AWAL BETERNAK AYAM
Setelah
semua aset terjual ternyata terkumpul uang 20 juta. Setelah
difikir-fikir, usaha apalagi yang secara instan mendatangkan keuntungan
besar. Mungkin jual beli tuyul kali ya. O..iya April 2005 khan aku mau
nikah. Sampe lupa saking stressnya mikir usaha bangkrut. Dalam keadaan
seperti ini calon istri masih mau gak ya sama aku. Aku khan kere
sekarang. Dengan langkah gontai akhirnya aku ke rumah calon mertua dan
ngomong terus terang. Sesampainya dirumah kebetulan semua lengkap.
Bapak, ibu dan calon istri. Bapak, ibu sekarang saya sudah bangkrut.

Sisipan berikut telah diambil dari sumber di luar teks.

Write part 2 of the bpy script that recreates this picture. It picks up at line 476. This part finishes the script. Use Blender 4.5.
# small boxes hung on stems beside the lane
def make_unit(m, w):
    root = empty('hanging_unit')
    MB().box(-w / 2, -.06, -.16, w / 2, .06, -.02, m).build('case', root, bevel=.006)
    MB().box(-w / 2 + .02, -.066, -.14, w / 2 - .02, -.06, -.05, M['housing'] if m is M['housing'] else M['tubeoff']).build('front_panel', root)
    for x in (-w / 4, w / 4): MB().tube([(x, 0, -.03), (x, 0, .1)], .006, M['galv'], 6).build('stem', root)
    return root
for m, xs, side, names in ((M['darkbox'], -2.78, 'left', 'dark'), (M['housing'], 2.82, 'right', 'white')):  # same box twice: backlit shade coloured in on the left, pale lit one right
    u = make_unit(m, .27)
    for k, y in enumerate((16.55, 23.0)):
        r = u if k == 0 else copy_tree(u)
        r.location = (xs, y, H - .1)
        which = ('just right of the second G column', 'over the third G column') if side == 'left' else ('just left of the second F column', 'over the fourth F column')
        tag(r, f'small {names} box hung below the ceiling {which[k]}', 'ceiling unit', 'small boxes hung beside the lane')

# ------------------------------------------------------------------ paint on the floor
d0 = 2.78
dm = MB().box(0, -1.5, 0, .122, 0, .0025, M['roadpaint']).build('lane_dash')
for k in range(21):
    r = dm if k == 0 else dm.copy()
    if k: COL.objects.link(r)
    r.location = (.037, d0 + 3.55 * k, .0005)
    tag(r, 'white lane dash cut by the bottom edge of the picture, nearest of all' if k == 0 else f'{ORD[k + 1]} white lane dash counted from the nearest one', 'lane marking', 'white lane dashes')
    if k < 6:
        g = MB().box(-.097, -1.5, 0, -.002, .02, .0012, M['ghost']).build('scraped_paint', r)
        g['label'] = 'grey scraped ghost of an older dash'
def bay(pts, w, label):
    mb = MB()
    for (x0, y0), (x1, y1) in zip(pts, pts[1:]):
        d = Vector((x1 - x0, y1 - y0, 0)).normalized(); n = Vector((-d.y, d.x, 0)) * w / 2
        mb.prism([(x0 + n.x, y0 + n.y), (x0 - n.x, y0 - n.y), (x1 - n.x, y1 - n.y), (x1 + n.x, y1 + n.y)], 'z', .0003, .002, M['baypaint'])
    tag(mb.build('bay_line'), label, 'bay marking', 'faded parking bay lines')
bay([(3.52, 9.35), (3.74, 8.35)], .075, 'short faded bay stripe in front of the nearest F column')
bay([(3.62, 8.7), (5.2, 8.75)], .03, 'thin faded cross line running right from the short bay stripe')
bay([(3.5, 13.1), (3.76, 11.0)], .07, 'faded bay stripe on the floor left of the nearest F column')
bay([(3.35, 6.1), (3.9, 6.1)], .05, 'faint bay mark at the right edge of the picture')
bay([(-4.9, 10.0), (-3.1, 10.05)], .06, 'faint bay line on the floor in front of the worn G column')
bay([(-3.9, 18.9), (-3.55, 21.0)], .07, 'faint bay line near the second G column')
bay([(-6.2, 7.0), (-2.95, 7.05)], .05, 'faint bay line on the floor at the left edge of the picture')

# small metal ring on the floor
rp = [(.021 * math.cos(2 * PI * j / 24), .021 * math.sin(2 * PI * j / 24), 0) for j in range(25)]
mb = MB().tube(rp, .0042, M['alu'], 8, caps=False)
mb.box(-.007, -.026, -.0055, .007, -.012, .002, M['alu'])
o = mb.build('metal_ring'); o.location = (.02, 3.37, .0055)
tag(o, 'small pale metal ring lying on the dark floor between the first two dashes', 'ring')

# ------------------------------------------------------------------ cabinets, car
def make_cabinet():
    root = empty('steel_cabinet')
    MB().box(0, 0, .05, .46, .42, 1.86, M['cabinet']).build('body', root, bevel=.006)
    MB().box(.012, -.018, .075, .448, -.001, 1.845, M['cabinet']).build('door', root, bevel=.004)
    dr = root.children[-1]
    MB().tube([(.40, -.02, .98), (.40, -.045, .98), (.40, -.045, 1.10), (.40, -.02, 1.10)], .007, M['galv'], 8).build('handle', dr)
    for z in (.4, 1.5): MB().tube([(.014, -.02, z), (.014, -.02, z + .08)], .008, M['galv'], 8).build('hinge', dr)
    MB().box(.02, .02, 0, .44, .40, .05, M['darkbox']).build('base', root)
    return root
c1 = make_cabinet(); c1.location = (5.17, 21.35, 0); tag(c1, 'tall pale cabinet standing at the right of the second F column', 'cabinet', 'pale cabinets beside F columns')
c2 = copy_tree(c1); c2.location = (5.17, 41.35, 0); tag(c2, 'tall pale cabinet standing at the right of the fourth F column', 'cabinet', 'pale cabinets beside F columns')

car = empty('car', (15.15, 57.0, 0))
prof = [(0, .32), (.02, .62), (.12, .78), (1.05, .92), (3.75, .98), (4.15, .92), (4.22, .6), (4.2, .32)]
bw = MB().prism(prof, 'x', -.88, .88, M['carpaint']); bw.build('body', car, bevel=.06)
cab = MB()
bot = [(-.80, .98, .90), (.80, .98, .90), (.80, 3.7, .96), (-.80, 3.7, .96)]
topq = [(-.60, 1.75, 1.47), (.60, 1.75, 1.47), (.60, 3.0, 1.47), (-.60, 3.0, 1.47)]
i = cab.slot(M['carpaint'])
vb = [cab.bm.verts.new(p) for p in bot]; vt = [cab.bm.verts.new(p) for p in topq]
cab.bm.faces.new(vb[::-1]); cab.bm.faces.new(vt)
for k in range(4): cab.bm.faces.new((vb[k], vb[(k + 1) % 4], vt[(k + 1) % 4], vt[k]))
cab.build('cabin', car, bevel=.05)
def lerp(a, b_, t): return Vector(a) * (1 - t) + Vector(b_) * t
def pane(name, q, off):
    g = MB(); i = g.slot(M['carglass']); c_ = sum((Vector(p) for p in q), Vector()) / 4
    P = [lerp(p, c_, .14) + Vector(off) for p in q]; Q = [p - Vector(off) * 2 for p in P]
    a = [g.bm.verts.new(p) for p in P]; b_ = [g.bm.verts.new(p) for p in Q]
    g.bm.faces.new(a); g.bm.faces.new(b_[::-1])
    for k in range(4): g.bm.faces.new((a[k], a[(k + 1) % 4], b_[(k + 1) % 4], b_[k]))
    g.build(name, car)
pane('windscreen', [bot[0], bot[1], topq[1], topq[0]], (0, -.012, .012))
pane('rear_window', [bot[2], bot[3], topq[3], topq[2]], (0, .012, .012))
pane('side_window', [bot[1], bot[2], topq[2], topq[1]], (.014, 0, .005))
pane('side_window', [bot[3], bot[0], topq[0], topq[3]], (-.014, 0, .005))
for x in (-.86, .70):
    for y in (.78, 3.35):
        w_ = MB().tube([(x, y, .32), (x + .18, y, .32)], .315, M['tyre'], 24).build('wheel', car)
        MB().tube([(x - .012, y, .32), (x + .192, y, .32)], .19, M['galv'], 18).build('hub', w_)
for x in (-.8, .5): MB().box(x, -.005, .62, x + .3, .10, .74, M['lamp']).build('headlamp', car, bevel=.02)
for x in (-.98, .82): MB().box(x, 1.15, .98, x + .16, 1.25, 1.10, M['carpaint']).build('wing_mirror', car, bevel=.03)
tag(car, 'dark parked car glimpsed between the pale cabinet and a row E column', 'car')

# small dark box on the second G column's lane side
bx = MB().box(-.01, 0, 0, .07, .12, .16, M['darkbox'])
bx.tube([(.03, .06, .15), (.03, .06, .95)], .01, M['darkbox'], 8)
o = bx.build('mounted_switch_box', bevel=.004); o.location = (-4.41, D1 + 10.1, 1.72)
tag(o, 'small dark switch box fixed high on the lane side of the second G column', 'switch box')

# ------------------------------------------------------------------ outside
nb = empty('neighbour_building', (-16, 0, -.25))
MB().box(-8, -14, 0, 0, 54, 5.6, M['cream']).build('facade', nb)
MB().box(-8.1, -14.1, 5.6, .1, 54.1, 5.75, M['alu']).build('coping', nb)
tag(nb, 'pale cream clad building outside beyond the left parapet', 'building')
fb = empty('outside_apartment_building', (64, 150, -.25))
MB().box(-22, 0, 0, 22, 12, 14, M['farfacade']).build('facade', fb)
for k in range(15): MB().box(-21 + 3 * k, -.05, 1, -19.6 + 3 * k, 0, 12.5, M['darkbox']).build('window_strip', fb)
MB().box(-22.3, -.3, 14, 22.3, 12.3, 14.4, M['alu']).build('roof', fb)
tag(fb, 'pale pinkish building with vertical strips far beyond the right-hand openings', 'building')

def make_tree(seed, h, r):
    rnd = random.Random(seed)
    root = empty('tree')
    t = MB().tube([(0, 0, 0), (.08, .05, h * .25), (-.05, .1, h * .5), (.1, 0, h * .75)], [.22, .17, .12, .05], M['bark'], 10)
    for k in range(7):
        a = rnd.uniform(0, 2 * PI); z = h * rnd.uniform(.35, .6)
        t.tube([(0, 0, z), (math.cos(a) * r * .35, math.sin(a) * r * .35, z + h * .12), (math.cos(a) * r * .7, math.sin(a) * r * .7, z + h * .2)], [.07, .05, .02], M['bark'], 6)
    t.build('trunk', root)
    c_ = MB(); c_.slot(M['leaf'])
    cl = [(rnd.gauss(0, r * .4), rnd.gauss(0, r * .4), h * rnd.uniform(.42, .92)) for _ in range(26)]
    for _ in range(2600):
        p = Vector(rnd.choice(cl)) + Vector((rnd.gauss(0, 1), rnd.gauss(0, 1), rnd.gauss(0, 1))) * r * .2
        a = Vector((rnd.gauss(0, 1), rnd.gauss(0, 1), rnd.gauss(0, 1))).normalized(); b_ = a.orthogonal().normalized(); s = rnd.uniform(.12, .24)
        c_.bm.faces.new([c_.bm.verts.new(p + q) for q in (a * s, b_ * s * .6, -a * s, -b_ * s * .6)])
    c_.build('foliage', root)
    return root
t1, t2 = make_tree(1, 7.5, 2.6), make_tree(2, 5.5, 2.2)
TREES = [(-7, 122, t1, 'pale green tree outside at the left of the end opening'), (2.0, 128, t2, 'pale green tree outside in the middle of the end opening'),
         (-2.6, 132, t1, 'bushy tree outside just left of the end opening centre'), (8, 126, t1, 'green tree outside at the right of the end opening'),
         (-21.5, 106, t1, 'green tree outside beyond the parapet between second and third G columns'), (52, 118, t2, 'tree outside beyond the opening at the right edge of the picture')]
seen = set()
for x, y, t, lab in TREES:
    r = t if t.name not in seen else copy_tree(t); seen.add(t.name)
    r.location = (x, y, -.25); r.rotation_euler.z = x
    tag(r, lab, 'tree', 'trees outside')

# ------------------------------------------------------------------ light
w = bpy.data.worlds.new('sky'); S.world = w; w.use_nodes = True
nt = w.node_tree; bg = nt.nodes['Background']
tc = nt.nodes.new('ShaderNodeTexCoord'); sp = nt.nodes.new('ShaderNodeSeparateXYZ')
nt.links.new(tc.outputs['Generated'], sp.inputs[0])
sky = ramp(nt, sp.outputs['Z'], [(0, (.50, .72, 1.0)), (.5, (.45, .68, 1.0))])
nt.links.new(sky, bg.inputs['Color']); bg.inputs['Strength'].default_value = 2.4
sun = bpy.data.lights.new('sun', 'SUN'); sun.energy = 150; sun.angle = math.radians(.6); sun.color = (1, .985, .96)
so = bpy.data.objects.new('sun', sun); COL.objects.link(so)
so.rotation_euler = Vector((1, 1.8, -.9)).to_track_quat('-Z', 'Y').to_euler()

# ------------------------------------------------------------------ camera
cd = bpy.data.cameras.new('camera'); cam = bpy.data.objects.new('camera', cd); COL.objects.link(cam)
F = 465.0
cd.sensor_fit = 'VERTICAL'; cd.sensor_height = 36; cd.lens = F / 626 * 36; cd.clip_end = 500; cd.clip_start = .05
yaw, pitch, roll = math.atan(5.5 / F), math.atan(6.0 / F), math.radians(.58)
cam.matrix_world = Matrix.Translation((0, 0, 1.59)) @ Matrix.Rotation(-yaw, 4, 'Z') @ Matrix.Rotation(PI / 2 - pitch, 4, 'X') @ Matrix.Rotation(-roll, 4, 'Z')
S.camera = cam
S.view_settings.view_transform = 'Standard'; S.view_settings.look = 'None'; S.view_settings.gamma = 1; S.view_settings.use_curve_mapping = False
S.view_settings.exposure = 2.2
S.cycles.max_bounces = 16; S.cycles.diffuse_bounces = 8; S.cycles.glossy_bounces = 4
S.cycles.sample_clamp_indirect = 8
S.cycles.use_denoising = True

Bagaimana dengan rencana nikah saya dengan anak Bapak. Kalau ingin terus
ya silahkan kalau mau dibatalkan ya gak papa. Bapak menjawab, Bapak
tidak akan membatalkan acara perkawinan kalian. Terus saja. Rejeki ada
yang ngatur, yang penting kawin dulu. Singkat cerita, proses perkawinan
sukses dilaksanakan dengan meriah. Hasilnya…… capek.
Setelah
bersenang-senang masa pengantin muda, kini saatnya untuk berfikir.

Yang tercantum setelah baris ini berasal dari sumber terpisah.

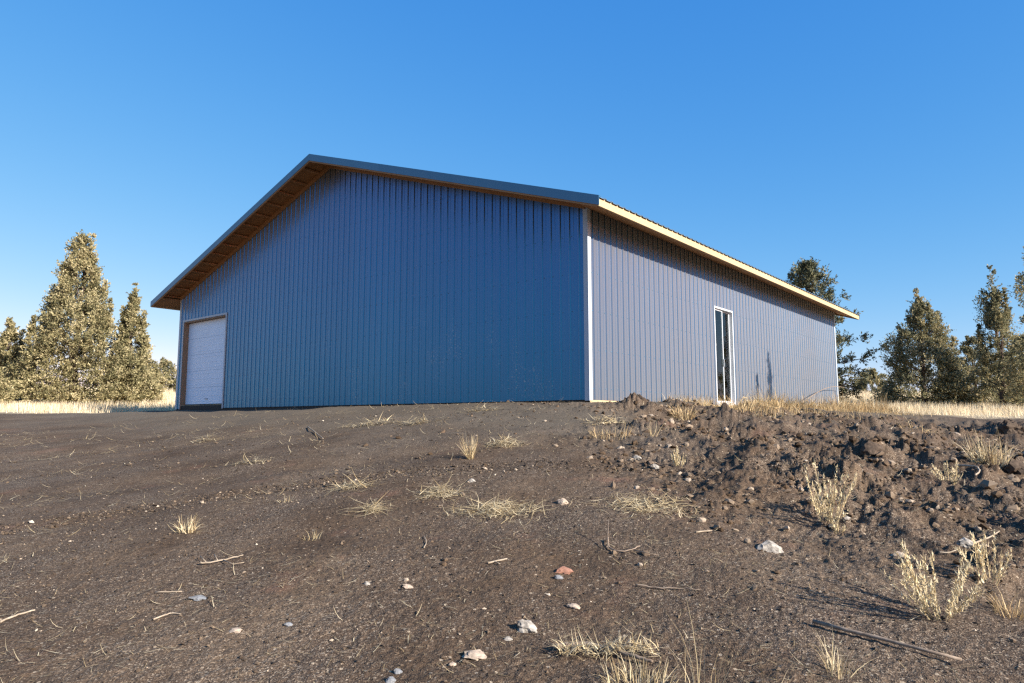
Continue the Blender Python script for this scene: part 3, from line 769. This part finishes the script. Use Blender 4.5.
for px, py, w, m, fl, lab in (
        (769, 551, 25, 'rock_white', .62, 'largest white rock, left of and above the pale yellow weed'),
        (527, 630, 22, 'rock_white', .65, 'angular pale rock above the flattened dead stalk'),
        (564, 572, 17, 'rock_red', .5, 'reddish flat rock with a small grey stone below it'),
        (559, 579, 9, 'rock_grey', .6, 'small grey stone touching the reddish flat rock'),
        (574, 607, 13, 'rock_tan', .35, 'flat tan stone between the reddish rock and the angular pale rock'),
        (199, 599, 15, 'rock_grey', .3, 'flat blue-grey stone right of the yellow straw stem'),
        (475, 657, 24, 'rock_tan', .3, 'irregular flat tan stone left of the angular pale rock'),
        (398, 673, 9, 'rock_grey', .7, 'round grey pebble, upper of the two at the bottom edge'),
        (391, 682, 11, 'rock_grey', .7, 'rounder blue-grey pebble, lower of the two at the bottom edge'),
        (453, 665, 8, 'rock_tan', .6, 'small brown stone just left of the irregular flat tan stone'),
        (236, 632, 14, 'rock_tan', .4, 'two-toned flat tan stone below the white curved twig'),
        (508, 640, 9, 'rock_white', .5, 'small oval white stone left of the angular pale rock'),
        (367, 585, 7, 'rock_white', .8, 'little white pebble alone in the middle of the dirt'),
        (408, 587, 12, 'rock_tan', .35, 'flat buff stone right of the little white pebble'),
        (472, 482, 8, 'rock_white', .7, 'bright white pebble under the lone upright grass tuft'),
        (289, 626, 9, 'rock_grey', .5, 'pale grey chip on bare dirt right of the two-toned stone'),
        (965, 545, 16, 'rock_white', .7, 'pale lumpy rock beside the bleached twig at the right'),
        (899, 556, 14, 'rock_tan', .5, 'tan rock on the low dark heap right of the greenish weed'),
        (846, 519, 8, 'rock_white', .6, 'pale stone touching the foot of the greenish yellow weed'),
        (637, 459, 9, 'rock_white', .7, 'pale stone in the clods under the white corner trim'),
        (655, 468, 10, 'rock_white', .6, 'whitish stone right below the pale stone among the clods'),
        (563, 504, 12, 'rock_tan', .7, 'buff boulder-like stone left of the broad thin straw patch'),
        (1016, 470, 22, 'rock_dark', .8, 'dark blocky rock at the right edge under the dense yellow tuft'),
        (1010, 433, 26, 'rock_dark', .9, 'dark lump of dirt at the right edge beside the dense yellow tuft'),
        (872, 452, 24, 'rock_dark', .8, 'dark lump crowning the heaped dirt behind the greenish weed')):
    rock(px, py, w, m, lab, fl, GR)

def stick(name, pix, rad, m, label, cat, lift=.01, jit=.0, k=8, twigs=()):
    mb = MB(); pts = []
    for i_, (px, py) in enumerate(pix):
        x, y, z = at(px, py); pts.append(np.array([x, y, z+lift+rad]))
    P = []
    for _ in range(2 if len(pts) > 2 else 0):
        q_ = [pts[0]]
        for a, b in zip(pts, pts[1:]): q_ += [a*.75+b*.25, a*.25+b*.75]
        pts = q_+[pts[-1]]
    for a, b in zip(pts, pts[1:]):
        for q in np.linspace(0, 1, 5 if len(pts) < 4 else 2)[:-1]: P.append(a*(1-q)+b*q+rng.normal(0, jit, 3)*(1, 1, .6))
    P.append(pts[-1]); nn = len(P)
    # never below the ground
    P = [np.array([p[0], p[1], max(p[2], gz(p[0], p[1])+rad*.5)]) for p in P]
    mb.tube(P, [rad*(1.05-.45*i_/nn)*rng.uniform(.9, 1.1) for i_ in range(nn)], k)
    for tw in twigs:
        T = [np.array(at(*p)) + (0, 0, lift+rad*.6+h) for *p, h in [(q[0], q[1], q[2]) for q in tw]]
        mb.tube(T, [rad*.55*(1-.5*i_/len(T)) for i_ in range(len(T))], 6)
    o = mb.build(name, m, None, 0, True); tag(o, label, cat, 'dead sticks and twigs on the dirt'); return o
stick('stick', [(814, 626), (962, 666)], .0095, 'deadwood', 'long straight brown stick lying below the largest yellow weed', 'stick', .012, .002)
stick('twig', [(0, 624), (16, 617), (35, 612)], .006, 'palewood', 'straight buff twig running off the left edge', 'twig', .004, .001)
stick('twig', [(153, 622), (164, 617), (172, 615), (180, 616)], .0045, 'palewood', 'small white curved twig on the dirt', 'twig', .004, .001)
stick('twig', [(155, 594), (182, 593)], .004, 'palewood', 'yellow straw stem beside the flat blue-grey stone', 'twig', .004, .001)
stick('twig', [(200, 566), (215, 565), (228, 562), (243, 558)], .006, 'palewood', 'knobbly grey branchlet with side twigs, on open dirt at the left', 'twig', .012, .003,
      twigs=[[(206, 565, 0), (200, 561, .015)], [(222, 563, 0), (233, 568, .006), (244, 567, .01)], [(218, 564, 0), (214, 560, .02)]])
stick('twig', [(608, 541), (609, 552), (627, 555), (640, 549)], .005, 'deadwood', 'hooked grey twig bent upward at its left end', 'twig', .012, .003,
      twigs=[[(608, 551, .0), (608, 545, .05), (609, 540, .12)], [(632, 552, 0), (645, 557, .01), (659, 560, .01)]])
stick('twig', [(635, 588), (660, 590), (685, 591), (702, 592)], .0045, 'deadwood', 'crumbly pale dead stalk below the hooked grey twig', 'twig', .006, .004)
stick('twig', [(696, 534), (712, 532)], .006, 'palewood', 'short pale stick below the broad straw patch', 'twig', .004, .001)
stick('twig', [(975, 547), (990, 543), (1000, 538)], .006, 'palewood', 'bleached twig beside the pale lumpy rock', 'twig', .02, .001)
stick('twig', [(940, 556), (950, 556), (958, 553)], .005, 'palewood', 'short bleached twig left of the pale lumpy rock', 'twig', .01, .001)
stick('twig', [(488, 565), (496, 563), (507, 561)], .006, 'palewood', 'forked white splinter right of the buff stone', 'twig', .004, .001, twigs=[[(494, 563, 0), (500, 566, .004)]])
stick('twig', [(308, 428), (316, 434), (323, 440)], .010, 'palewood', 'buff stick pointing down the slope left of the thin straw strips', 'twig', .01, .002)
stick('twig', [(424, 549), (427, 543), (424, 538)], .004, 'palewood', 'tiny curled straw-coloured twig below the straw patches', 'twig', .004, .001)
stick('twig', [(957, 470), (975, 470), (981, 476), (976, 481)], .011, 'palewood', 'crooked pale root curling out of the heaped dirt at right', 'twig', .03, .004)
stick('dead_stalk', [(556, 652), (584, 649), (610, 655), (640, 664), (652, 668)], .011, 'deadwood', 'thick flattened dead stalk with bristles beside the sprawling dead grass', 'stalk', .012, .003,
      twigs=[])
# bristles along the stalk belong to its neighbourhood of dead straw
x, y, z = at(608, 658); s = pxm(608, 658)
n = 300; q = rng.uniform(-1, 1, n); base = np.stack([q*48*s, -q*.03+rng.normal(0, .008, n), .028+rng.uniform(-.02, .02, n)], -1)
V, F = ribbons(base, rng.uniform(0, 6.28, n), rng.uniform(.6, 1.7, n), rng.uniform(.03, .11, n), rng.uniform(.003, .007, n), rng.normal(.3, .5, n), 3)
o = mesh_np('straw_patch', settle(V, x, y), F, 'straw', shade=rep(rng.uniform(.2, 1, n), 8)); o.location = (x, y, z)
tag(o, 'bristly straw clinging along the thick flattened dead stalk', 'straw patch', GM)

# ------------------------------------------------------------------ trees
def leaves(centers, radii, per, lsize, elong=1.7, up=.55, axis=None, sprays=7):
    """feathery sprays: from each clump a few upswept twigs leave, set with small scale leaves"""
    nc = len(centers); ns = nc*sprays
    cs = np.repeat(np.arange(nc), sprays)
    ax0 = np.zeros((nc, 3)) if axis is None else axis
    out = centers-ax0; out[:, 2] *= .3; out /= np.linalg.norm(out, axis=1)[:, None]+.15
    d = out[cs]*.75+rng.normal(0, .62, (ns, 3)); d[:, 2] += up; d /= np.linalg.norm(d, axis=1)[:, None]
    ln = radii[cs]*rng.uniform(.9, 2.1, ns)
    p0 = centers[cs]+rng.normal(0, .33, (ns, 3))*radii[cs][:, None]
    k = max(2, per//sprays); sp = np.repeat(np.arange(ns), k); n = len(sp)
    u = rng.uniform(0, 1, n)
    p = p0[sp]+d[sp]*(u*ln[sp])[:, None]+rng.normal(0, .30, (n, 3))*((1-.8*u)*radii[cs][sp])[:, None]*.8
    ax = d[sp]+rng.normal(0, .55, (n, 3)); ax /= np.linalg.norm(ax, axis=1)[:, None]
    sd = np.cross(ax, rng.normal(size=(n, 3))); sd /= np.linalg.norm(sd, axis=1)[:, None]
    l = lsize*rng.uniform(.55, 1.3, n)[:, None]; w = l/elong
    V = np.stack([p-sd*w*.35, p+ax*l*.45-sd*w*.5, p+ax*l, p+ax*l*.45+sd*w*.5], 1)
    F = np.arange(n*4).reshape(n, 4)
    cr = rng.uniform(-.22, .22, nc); c2 = rng.uniform(-.2, .2, ns)
    S = np.clip(rng.uniform(.15, .75, n)+cr[cs][sp]+c2[sp]+.12*(u-.5), 0, 1)
    return V.reshape(-1, 3), F, np.repeat(S, 4)
def crown_centers(h, w, n, shape, low, seed, lead=()):
    g = np.random.default_rng(seed); out = []; rad = []
    ph = g.uniform(0, 6.28, 4)
    while len(out) < n:
        t = g.uniform(0, 1); a = g.uniform(0, 2*math.pi)
        if shape == 'cone': R_ = (1-t)**1.0*min(1, .84+t*2.2)+.03
        elif shape == 'egg': R_ = (math.sin(math.pi*min(1, (t*.72+.28)))**.8)*(1 if t > .12 else .8)
        else: R_ = (1-t)**.5*.8+.1
        if g.uniform() > .12+.88*min(1, R_): continue
        R_ *= 1+.22*math.sin(2*a+ph[0]+5*t)+.16*math.sin(3*a+ph[1]-9*t)+.12*math.sin(13*t+ph[2]+a)
        rho = R_*w/2*g.uniform(.25, 1)**.5
        z = low+(h-low)*t
        out.append((rho*math.cos(a), rho*math.sin(a), z)); rad.append((.09+.034*w*(1-.55*t))*g.uniform(.7, 1.35))
    for dx, dy, z0, z1, rr in lead:
        for q in np.linspace(0, 1, 9):
            out.append((dx*(1+.1*q)+g.normal(0, .03), dy+g.normal(0, .03), z0+(z1-z0)*q)); rad.append(rr*(1-.72*q))
    return np.array(out), np.array(rad)
def juniper(name, x, y, h, w, seed, label, group, m='juni', shape='cone', n=150, per=110, ls=.085, low=.05, lead=(), limbs=16, dead=0):
    z = gz(x, y); root = empty(name, (x, y, z)); tag(root, label, 'tree', group)
    g0 = np.random.default_rng(seed+77); lead = list(lead)
    for k in range(int(1+h*.8)):   # upright side leaders break the outline
        t = g0.uniform(.12, .86); a = g0.uniform(0, 6.28); rr = w/2*((1-t)**.85)*g0.uniform(.75, 1.08); ln = g0.uniform(.5, 1.1)*(.5+h*.09)
        lead.append((rr*math.cos(a), rr*math.sin(a), h*t-.3, h*t-.3+ln+.3, g0.uniform(.13, .24)))
    cs, rd = crown_centers(h, w, int(n*2.2), shape, low, seed, lead)
    V, F, S = leaves(cs, rd, per, ls)
    mesh_np('crown', V, F, m, root, shade=S)
    g = np.random.default_rng(seed+500); mb = MB()
    tr = [(g.normal(0, .03)*q*h*.5, g.normal(0, .03)*q*h*.5, -.15+q*h*.93) for q in np.linspace(0, 1, 7)]
    mb.tube(tr, [.028*h*(1-q)**.8+.012 for q in np.linspace(0, 1, 7)], 8)
    for k in range(limbs):
        c = cs[g.integers(0, n)]; zb_ = max(.1, c[2]*.62)
        q = zb_/h; bx = np.interp(zb_, [p[2] for p in tr], [p[0] for p in tr]); by = np.interp(zb_, [p[2] for p in tr], [p[1] for p in tr])
        md = ((bx+c[0])/2, (by+c[1])/2, (zb_+c[2])/2-.05*h*.3)
        mb.tube([(bx, by, zb_), md, tuple(c)], [.010*h*(1-q)+.008, .006*h*(1-q)+.006, .006], 6)
    mb.build('trunk', 'bark', root, 0, True)
    return root
def place(px, depth): return (px-512)/F_PX*depth, depth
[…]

Bagaimana uang yang 20 juta itu diputar untuk usaha. Setelah berdebat
sengit (ah… kayak anggota DPR yang lagi berebut tender aja) akhirnya
diputuskan pulang kampung. Sasaran utama yang aku kunjungi adalah teman
lama. Ealah ternyata mereka itu pengangguran semua. Dari beberapa teman
yang aku kunjungi ternyata ada satu yang berhasil. Dia biasa kirim
jagung, katul ke Blitar dan Magetan. Aku tanya sama dia, aku sekarang
pegang uang cash 20 juta, kira-kira bisnis apa yang belum ada disekitar
sini. Bagaimana kalau buka konter HP, servise computer atau servis PS
(baca : Play Station). Dia jawab gini, konter HP sudah pating tlecek.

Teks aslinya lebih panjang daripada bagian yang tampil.